The reflection of screen images is only one of the many ways in which our computers may leak information through so-called side channels, security holes that bypass the normal encryption and operating-system restrictions we rely on to protect sensitive data. Researchers recently demonstrated five different ways to surreptitiously capture keystrokes, for example, without installing any software on the target computer. Technically sophisticated observers can extract private data by reading the flashing light-emitting diodes (LEDs) on network switches or by scrutinizing the faint radio-frequency waves that every monitor emits. Even certain printers make enough noise to allow for acoustic eavesdropping.
Outside of a few classified military programs, side-channel attacks have been largely ignored by computer security researchers, who have instead focused on creating ever more robust encryption schemes and network protocols. Yet that approach can secure only information that is inside the computer or network. Side-channel attacks exploit the unprotected area where the computer meets the real world: near the keyboard, monitor or printer, at a stage before the information is encrypted or after it has been translated into human-readable form. Such attacks also leave no anomalous log entries or corrupted files to signal that a theft has occurred, no traces that would allow security researchers to piece together how frequently they happen.
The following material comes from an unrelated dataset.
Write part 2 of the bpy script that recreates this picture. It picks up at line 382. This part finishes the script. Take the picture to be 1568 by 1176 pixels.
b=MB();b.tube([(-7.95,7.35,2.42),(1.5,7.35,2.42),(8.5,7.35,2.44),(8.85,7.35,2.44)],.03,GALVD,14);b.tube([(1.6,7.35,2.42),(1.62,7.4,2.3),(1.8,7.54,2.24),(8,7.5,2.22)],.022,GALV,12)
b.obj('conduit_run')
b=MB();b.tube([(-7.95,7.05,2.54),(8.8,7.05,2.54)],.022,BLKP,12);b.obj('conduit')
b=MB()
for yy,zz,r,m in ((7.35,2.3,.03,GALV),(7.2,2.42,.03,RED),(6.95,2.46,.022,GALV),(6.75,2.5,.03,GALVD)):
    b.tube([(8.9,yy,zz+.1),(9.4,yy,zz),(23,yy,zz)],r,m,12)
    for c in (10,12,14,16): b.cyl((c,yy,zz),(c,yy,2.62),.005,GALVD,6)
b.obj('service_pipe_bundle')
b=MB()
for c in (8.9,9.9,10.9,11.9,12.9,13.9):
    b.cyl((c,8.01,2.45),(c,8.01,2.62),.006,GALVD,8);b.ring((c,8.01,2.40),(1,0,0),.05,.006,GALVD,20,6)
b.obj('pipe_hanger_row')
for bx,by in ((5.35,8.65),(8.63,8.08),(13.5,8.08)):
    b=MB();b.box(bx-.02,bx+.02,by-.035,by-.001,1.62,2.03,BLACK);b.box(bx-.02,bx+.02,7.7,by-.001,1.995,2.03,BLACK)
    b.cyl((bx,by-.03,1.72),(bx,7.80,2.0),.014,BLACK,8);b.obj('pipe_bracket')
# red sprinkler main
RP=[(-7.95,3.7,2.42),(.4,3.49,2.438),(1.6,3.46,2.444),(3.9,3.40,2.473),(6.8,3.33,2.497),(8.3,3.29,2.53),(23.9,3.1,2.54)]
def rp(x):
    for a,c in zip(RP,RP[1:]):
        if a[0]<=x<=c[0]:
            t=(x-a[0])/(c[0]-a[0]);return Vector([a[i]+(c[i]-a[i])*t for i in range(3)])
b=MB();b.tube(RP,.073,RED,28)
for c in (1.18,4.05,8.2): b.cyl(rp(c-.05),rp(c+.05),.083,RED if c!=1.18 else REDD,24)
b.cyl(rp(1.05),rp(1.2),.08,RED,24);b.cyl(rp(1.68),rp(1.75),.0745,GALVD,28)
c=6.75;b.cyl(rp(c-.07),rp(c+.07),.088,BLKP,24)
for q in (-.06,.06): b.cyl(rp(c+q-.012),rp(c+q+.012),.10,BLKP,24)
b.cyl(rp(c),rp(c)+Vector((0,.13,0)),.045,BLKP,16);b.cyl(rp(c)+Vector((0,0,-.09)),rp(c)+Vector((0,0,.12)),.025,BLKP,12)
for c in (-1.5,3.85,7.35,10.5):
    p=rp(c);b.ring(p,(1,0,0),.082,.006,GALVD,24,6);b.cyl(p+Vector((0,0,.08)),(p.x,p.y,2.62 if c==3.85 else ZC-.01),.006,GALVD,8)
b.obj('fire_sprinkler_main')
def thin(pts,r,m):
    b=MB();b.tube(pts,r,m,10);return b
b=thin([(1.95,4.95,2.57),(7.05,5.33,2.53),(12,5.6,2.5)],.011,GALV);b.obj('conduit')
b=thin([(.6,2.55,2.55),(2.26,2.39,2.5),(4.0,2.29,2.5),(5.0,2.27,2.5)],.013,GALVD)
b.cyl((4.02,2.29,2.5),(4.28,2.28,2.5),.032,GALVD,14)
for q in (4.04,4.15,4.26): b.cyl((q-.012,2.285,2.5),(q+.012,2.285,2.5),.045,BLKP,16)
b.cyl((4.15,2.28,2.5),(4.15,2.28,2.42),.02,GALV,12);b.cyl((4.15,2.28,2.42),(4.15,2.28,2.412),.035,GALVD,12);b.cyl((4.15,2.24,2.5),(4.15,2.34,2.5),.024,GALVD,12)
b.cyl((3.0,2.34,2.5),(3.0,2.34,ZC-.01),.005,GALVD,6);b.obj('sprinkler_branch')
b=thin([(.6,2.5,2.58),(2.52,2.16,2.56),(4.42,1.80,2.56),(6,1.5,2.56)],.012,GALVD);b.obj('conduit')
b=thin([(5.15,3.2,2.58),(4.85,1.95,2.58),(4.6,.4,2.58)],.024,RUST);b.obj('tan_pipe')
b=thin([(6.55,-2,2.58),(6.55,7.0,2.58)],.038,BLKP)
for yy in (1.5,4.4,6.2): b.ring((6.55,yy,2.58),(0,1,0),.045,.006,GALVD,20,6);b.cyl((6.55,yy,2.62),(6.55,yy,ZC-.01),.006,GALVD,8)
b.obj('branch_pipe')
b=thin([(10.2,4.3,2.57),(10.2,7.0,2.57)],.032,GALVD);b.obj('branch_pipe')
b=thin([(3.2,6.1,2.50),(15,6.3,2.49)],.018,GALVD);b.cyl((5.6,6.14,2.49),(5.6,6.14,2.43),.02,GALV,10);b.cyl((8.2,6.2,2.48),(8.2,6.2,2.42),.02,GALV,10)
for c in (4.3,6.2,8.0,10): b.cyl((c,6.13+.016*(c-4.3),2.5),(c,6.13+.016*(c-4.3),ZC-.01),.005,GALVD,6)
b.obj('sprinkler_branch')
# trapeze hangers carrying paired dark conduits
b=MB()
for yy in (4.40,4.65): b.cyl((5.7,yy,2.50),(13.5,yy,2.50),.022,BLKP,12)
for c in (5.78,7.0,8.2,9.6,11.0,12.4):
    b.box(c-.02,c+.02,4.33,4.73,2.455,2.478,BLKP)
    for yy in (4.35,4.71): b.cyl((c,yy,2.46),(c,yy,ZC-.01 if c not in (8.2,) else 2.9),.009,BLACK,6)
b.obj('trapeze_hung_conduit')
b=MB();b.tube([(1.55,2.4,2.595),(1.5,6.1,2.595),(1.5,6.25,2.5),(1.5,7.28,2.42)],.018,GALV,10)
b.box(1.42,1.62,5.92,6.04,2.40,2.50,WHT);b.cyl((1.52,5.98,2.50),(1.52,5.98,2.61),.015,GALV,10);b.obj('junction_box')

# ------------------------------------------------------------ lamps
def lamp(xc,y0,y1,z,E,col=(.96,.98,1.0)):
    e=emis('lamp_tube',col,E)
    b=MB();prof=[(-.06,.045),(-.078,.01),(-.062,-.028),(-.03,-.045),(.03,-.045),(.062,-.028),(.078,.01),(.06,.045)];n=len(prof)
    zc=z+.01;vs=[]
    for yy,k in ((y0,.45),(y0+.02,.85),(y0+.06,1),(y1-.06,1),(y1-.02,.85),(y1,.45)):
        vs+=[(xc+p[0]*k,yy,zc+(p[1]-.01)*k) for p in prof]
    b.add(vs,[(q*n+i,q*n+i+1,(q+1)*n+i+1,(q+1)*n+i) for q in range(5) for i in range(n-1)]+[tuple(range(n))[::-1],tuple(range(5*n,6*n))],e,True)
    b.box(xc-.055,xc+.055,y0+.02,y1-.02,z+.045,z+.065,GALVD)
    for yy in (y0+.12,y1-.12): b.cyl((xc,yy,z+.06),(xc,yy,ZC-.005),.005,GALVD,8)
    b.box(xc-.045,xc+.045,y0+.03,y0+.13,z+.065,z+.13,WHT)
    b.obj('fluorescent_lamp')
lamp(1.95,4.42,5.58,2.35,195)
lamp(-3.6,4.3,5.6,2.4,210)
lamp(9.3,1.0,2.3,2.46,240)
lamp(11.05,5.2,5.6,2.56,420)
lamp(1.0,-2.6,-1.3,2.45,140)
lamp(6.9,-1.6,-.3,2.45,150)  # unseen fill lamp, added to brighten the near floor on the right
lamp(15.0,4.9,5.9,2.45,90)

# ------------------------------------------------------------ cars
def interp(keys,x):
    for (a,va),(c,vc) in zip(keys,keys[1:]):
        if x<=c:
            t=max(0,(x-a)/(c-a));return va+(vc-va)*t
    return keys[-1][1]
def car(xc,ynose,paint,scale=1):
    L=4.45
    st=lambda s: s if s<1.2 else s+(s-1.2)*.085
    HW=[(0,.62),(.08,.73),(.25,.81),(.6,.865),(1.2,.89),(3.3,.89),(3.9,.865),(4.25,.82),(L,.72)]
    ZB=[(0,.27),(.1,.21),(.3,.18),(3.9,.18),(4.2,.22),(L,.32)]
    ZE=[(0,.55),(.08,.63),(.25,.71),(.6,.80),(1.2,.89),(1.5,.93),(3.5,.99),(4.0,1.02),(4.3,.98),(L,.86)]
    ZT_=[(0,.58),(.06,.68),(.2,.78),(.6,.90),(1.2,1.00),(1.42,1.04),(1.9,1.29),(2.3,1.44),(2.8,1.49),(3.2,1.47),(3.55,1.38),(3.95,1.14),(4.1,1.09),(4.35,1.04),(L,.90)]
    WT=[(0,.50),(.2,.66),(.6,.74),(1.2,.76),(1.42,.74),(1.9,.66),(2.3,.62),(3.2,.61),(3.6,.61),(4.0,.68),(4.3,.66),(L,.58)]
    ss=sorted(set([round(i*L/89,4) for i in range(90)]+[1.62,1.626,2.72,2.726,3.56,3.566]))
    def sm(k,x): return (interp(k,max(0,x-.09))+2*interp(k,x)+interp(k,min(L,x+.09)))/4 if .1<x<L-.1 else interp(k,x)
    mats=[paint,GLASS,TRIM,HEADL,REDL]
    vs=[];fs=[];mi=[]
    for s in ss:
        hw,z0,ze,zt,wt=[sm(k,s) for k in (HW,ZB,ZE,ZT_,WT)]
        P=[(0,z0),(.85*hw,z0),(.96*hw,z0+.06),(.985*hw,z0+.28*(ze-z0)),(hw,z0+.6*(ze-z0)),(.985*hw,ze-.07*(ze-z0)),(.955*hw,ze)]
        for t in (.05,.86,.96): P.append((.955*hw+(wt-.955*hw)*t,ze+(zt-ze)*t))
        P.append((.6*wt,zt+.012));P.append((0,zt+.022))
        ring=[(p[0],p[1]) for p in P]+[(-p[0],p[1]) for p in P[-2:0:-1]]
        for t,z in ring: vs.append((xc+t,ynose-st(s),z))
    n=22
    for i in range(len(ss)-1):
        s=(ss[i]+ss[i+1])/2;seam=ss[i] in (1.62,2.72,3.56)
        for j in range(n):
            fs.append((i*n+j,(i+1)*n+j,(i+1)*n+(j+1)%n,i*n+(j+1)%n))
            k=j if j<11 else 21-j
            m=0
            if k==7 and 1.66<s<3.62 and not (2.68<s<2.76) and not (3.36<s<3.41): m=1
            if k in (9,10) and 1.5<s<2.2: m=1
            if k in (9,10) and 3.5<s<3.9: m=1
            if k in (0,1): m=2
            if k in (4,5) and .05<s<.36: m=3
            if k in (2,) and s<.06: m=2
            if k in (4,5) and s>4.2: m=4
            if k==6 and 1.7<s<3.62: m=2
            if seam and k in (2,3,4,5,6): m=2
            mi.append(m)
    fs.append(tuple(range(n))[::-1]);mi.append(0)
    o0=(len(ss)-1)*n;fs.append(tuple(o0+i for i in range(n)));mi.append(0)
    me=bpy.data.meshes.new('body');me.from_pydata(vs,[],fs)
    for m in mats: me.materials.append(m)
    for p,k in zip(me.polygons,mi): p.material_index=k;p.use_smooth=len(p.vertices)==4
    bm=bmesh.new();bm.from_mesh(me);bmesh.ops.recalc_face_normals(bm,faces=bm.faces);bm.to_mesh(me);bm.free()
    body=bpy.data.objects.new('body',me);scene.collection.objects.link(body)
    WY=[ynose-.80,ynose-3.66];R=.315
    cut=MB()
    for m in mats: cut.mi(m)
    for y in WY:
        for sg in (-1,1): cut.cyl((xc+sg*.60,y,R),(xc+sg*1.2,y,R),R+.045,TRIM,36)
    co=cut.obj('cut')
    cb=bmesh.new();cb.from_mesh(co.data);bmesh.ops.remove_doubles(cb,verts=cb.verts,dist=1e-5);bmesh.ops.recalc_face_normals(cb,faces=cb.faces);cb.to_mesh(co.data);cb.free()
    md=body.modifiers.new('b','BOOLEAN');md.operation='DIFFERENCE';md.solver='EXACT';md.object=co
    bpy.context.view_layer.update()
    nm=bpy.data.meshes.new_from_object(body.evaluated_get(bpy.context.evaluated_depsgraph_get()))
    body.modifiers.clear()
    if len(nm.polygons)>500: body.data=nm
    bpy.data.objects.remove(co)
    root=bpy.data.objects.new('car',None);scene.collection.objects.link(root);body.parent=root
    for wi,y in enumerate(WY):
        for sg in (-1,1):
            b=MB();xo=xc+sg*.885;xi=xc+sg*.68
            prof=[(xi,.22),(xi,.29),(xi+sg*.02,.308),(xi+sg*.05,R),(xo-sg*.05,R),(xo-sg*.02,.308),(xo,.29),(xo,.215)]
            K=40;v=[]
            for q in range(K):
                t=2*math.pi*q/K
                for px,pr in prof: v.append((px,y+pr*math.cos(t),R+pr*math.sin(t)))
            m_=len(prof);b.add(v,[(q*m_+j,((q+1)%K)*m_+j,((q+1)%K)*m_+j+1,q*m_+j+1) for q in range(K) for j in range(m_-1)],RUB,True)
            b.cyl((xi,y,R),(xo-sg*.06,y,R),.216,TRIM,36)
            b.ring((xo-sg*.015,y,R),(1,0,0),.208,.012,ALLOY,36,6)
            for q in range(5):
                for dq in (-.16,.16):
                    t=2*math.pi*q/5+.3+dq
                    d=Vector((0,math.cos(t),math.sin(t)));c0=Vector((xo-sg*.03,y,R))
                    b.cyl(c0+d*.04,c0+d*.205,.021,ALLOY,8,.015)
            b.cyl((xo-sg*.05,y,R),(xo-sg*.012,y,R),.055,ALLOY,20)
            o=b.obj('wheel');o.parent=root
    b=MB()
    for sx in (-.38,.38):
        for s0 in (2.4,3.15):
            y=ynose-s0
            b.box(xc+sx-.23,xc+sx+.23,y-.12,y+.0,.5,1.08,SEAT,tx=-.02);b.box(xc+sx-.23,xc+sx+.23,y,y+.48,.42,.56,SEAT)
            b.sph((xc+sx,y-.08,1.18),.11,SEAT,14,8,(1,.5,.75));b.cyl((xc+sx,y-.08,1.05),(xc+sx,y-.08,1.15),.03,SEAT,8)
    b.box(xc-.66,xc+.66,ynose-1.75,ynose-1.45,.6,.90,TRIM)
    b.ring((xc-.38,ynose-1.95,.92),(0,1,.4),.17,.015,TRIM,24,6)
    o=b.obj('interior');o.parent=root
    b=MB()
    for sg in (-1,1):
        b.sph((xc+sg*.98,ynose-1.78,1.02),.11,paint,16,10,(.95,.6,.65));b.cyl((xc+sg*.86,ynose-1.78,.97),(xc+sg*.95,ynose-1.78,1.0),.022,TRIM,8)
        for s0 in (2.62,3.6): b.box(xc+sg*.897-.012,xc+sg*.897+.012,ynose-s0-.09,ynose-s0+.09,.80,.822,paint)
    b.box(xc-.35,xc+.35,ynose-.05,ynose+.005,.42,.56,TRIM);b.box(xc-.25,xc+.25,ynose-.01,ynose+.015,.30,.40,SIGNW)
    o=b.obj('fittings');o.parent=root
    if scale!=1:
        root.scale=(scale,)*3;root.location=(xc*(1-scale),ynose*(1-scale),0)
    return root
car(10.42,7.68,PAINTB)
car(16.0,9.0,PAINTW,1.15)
The experts are sure of only one thing: whenever information is vulnerable and has significant monetary or intelligence value, it is only a matter of time until someone tries to steal it.
From Tempest to Teapot
The idea of stealing information through side channels is far older than the personal computer. In World War I the intelligence corps of the warring nations were able to eavesdrop on one another’s battle orders because field telephones of the day had just one wire and used the earth to carry the return current. Spies connected rods in the ground to amplifiers and picked up the conversations. In the 1960s American military scientists began studying the radio waves given off by computer monitors and launched a program, code-named “Tempest,” to develop shielding techniques that are used to this day in sensitive government and banking computer systems. Without Tempest shielding, the image being scanned line by line onto the screen of a standard cathode-ray tube monitor can be reconstructed from a nearby room—or even an adjacent building—by tuning into the monitor’s radio transmissions.Many people assumed that the growing popularity of flat-panel displays would make Tempest problems obsolete, because flat panels use low voltages and do not scan images one line at a time. But in 2003 Markus G. Kuhn, a computer scientist at the University of Cambridge Computer Laboratory, demonstrated that even flat-panel monitors, including those built into laptops, radiate digital signals from their video cables, emissions that can be picked up and
decoded from many meters away. The monitor refreshes its image 60 times or more each second; averaging out the common parts of the pattern leaves just the changing pixels—and a readable copy of whatever the target display is showing.